Repeat everything in the material exactly.

----------------

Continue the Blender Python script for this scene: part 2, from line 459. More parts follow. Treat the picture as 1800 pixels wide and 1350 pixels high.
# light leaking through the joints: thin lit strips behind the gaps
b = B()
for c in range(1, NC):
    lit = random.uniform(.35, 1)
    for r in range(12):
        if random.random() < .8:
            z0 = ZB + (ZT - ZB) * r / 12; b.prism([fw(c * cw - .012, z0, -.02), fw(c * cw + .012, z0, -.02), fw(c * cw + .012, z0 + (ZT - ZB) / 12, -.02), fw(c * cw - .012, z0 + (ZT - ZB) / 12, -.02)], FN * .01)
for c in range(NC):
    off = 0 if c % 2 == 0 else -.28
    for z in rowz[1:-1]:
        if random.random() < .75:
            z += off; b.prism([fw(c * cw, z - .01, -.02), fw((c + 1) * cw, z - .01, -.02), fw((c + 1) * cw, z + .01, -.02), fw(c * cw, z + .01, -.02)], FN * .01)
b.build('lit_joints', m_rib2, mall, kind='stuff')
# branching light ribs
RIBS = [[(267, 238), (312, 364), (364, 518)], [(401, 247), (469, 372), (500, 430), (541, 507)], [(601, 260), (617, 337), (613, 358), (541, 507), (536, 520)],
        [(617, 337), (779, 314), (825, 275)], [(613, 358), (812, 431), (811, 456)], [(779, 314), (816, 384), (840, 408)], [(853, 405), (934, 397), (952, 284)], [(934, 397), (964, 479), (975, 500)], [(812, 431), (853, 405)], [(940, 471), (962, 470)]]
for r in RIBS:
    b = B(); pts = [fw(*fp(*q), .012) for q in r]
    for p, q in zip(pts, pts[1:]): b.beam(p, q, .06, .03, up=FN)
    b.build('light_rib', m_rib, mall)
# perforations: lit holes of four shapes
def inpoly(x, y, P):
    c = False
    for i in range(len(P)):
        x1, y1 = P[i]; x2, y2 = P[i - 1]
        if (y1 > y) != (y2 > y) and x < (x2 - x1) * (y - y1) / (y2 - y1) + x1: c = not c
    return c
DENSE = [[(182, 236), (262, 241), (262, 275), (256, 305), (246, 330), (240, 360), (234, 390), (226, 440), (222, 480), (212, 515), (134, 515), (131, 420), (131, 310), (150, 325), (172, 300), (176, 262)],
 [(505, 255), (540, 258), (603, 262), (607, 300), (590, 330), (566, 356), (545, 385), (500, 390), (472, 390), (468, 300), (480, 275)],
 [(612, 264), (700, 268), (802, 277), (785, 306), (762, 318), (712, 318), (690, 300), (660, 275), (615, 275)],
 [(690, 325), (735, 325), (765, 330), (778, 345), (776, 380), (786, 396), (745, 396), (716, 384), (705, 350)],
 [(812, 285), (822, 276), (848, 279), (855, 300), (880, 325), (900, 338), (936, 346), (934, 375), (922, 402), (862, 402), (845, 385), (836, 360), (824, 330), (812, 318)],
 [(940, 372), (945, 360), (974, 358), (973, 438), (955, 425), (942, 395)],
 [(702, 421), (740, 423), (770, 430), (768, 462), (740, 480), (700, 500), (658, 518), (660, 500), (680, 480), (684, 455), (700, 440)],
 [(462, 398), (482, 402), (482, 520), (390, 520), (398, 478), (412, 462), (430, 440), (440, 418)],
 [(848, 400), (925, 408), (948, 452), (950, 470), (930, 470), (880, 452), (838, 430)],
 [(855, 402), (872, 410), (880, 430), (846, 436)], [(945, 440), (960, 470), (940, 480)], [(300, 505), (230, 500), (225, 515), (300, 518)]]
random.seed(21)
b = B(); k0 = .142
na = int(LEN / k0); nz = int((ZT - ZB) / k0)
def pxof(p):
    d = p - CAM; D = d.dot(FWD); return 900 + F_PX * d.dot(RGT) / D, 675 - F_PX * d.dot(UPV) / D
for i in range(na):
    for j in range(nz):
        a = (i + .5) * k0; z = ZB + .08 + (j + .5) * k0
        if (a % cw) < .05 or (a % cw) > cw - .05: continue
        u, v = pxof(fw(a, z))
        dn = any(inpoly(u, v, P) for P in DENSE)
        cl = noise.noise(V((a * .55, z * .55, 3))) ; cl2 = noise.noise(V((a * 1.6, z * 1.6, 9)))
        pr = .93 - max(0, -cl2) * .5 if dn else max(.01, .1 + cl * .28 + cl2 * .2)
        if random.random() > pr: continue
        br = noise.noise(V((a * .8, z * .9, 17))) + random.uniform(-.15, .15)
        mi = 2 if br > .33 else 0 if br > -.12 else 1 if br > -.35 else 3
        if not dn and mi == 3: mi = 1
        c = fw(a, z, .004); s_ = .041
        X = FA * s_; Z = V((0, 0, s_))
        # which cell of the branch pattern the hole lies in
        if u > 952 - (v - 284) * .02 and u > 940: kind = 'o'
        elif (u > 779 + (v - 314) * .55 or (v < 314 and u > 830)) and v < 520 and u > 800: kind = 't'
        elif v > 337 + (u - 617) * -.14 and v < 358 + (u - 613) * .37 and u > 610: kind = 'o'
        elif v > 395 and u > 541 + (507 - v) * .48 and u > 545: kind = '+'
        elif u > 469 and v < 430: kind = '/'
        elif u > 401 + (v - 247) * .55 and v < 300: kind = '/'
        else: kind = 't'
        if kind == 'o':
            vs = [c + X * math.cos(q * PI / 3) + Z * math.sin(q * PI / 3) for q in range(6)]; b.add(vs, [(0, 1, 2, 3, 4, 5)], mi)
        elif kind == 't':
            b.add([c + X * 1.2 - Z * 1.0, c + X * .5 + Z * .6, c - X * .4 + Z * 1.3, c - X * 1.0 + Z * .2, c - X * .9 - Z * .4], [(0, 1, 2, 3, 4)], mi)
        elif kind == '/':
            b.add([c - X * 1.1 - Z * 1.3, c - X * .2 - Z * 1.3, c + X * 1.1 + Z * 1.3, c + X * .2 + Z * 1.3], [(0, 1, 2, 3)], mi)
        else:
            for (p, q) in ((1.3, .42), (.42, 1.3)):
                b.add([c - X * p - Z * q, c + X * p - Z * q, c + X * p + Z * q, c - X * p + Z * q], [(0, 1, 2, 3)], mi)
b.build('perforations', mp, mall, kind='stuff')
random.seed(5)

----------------

**Task output:**
Continue the Blender Python script for this scene: part 2, from line 459. More parts follow. Treat the picture as 1800 pixels wide and 1350 pixels high.
# light leaking through the joints: thin lit strips behind the gaps
b = B()
for c in range(1, NC):
    lit = random.uniform(.35, 1)
    for r in range(12):
        if random.random() < .8:
            z0 = ZB + (ZT - ZB) * r / 12; b.prism([fw(c * cw - .012, z0, -.02), fw(c * cw + .012, z0, -.02), fw(c * cw + .012, z0 + (ZT - ZB) / 12, -.02), fw(c * cw - .012, z0 + (ZT - ZB) / 12, -.02)], FN * .01)
for c in range(NC):
    off = 0 if c % 2 == 0 else -.28
    for z in rowz[1:-1]:
        if random.random() < .75:
            z += off; b.prism([fw(c * cw, z - .01, -.02), fw((c + 1) * cw, z - .01, -.02), fw((c + 1) * cw, z + .01, -.02), fw(c * cw, z + .01, -.02)], FN * .01)
b.build('lit_joints', m_rib2, mall, kind='stuff')
# branching light ribs
RIBS = [[(267, 238), (312, 364), (364, 518)], [(401, 247), (469, 372), (500, 430), (541, 507)], [(601, 260), (617, 337), (613, 358), (541, 507), (536, 520)],
        [(617, 337), (779, 314), (825, 275)], [(613, 358), (812, 431), (811, 456)], [(779, 314), (816, 384), (840, 408)], [(853, 405), (934, 397), (952, 284)], [(934, 397), (964, 479), (975, 500)], [(812, 431), (853, 405)], [(940, 471), (962, 470)]]
for r in RIBS:
    b = B(); pts = [fw(*fp(*q), .012) for q in r]
    for p, q in zip(pts, pts[1:]): b.beam(p, q, .06, .03, up=FN)
    b.build('light_rib', m_rib, mall)
# perforations: lit holes of four shapes
def inpoly(x, y, P):
    c = False
    for i in range(len(P)):
        x1, y1 = P[i]; x2, y2 = P[i - 1]
        if (y1 > y) != (y2 > y) and x < (x2 - x1) * (y - y1) / (y2 - y1) + x1: c = not c
    return c
DENSE = [[(182, 236), (262, 241), (262, 275), (256, 305), (246, 330), (240, 360), (234, 390), (226, 440), (222, 480), (212, 515), (134, 515), (131, 420), (131, 310), (150, 325), (172, 300), (176, 262)],
 [(505, 255), (540, 258), (603, 262), (607, 300), (590, 330), (566, 356), (545, 385), (500, 390), (472, 390), (468, 300), (480, 275)],
 [(612, 264), (700, 268), (802, 277), (785, 306), (762, 318), (712, 318), (690, 300), (660, 275), (615, 275)],
 [(690, 325), (735, 325), (765, 330), (778, 345), (776, 380), (786, 396), (745, 396), (716, 384), (705, 350)],
 [(812, 285), (822, 276), (848, 279), (855, 300), (880, 325), (900, 338), (936, 346), (934, 375), (922, 402), (862, 402), (845, 385), (836, 360), (824, 330), (812, 318)],
 [(940, 372), (945, 360), (974, 358), (973, 438), (955, 425), (942, 395)],
 [(702, 421), (740, 423), (770, 430), (768, 462), (740, 480), (700, 500), (658, 518), (660, 500), (680, 480), (684, 455), (700, 440)],
 [(462, 398), (482, 402), (482, 520), (390, 520), (398, 478), (412, 462), (430, 440), (440, 418)],
 [(848, 400), (925, 408), (948, 452), (950, 470), (930, 470), (880, 452), (838, 430)],
 [(855, 402), (872, 410), (880, 430), (846, 436)], [(945, 440), (960, 470), (940, 480)], [(300, 505), (230, 500), (225, 515), (300, 518)]]
random.seed(21)
b = B(); k0 = .142
na = int(LEN / k0); nz = int((ZT - ZB) / k0)
def pxof(p):
    d = p - CAM; D = d.dot(FWD); return 900 + F_PX * d.dot(RGT) / D, 675 - F_PX * d.dot(UPV) / D
for i in range(na):
    for j in range(nz):
        a = (i + .5) * k0; z = ZB + .08 + (j + .5) * k0
        if (a % cw) < .05 or (a % cw) > cw - .05: continue
        u, v = pxof(fw(a, z))
        dn = any(inpoly(u, v, P) for P in DENSE)
        cl = noise.noise(V((a * .55, z * .55, 3))) ; cl2 = noise.noise(V((a * 1.6, z * 1.6, 9)))
        pr = .93 - max(0, -cl2) * .5 if dn else max(.01, .1 + cl * .28 + cl2 * .2)
        if random.random() > pr: continue
        br = noise.noise(V((a * .8, z * .9, 17))) + random.uniform(-.15, .15)
        mi = 2 if br > .33 else 0 if br > -.12 else 1 if br > -.35 else 3
        if not dn and mi == 3: mi = 1
        c = fw(a, z, .004); s_ = .041
        X = FA * s_; Z = V((0, 0, s_))
        # which cell of the branch pattern the hole lies in
        if u > 952 - (v - 284) * .02 and u > 940: kind = 'o'
        elif (u > 779 + (v - 314) * .55 or (v < 314 and u > 830)) and v < 520 and u > 800: kind = 't'
        elif v > 337 + (u - 617) * -.14 and v < 358 + (u - 613) * .37 and u > 610: kind = 'o'
        elif v > 395 and u > 541 + (507 - v) * .48 and u > 545: kind = '+'
        elif u > 469 and v < 430: kind = '/'
        elif u > 401 + (v - 247) * .55 and v < 300: kind = '/'
        else: kind = 't'
        if kind == 'o':
            vs = [c + X * math.cos(q * PI / 3) + Z * math.sin(q * PI / 3) for q in range(6)]; b.add(vs, [(0, 1, 2, 3, 4, 5)], mi)
        elif kind == 't':
            b.add([c + X * 1.2 - Z * 1.0, c + X * .5 + Z * .6, c - X * .4 + Z * 1.3, c - X * 1.0 + Z * .2, c - X * .9 - Z * .4], [(0, 1, 2, 3, 4)], mi)
        elif kind == '/':
            b.add([c - X * 1.1 - Z * 1.3, c - X * .2 - Z * 1.3, c + X * 1.1 + Z * 1.3, c + X * .2 + Z * 1.3], [(0, 1, 2, 3)], mi)
        else:
            for (p, q) in ((1.3, .42), (.42, 1.3)):
                b.add([c - X * p - Z * q, c + X * p - Z * q, c + X * p + Z * q, c - X * p + Z * q], [(0, 1, 2, 3)], mi)
b.build('perforations', mp, mall, kind='stuff')
random.seed(5)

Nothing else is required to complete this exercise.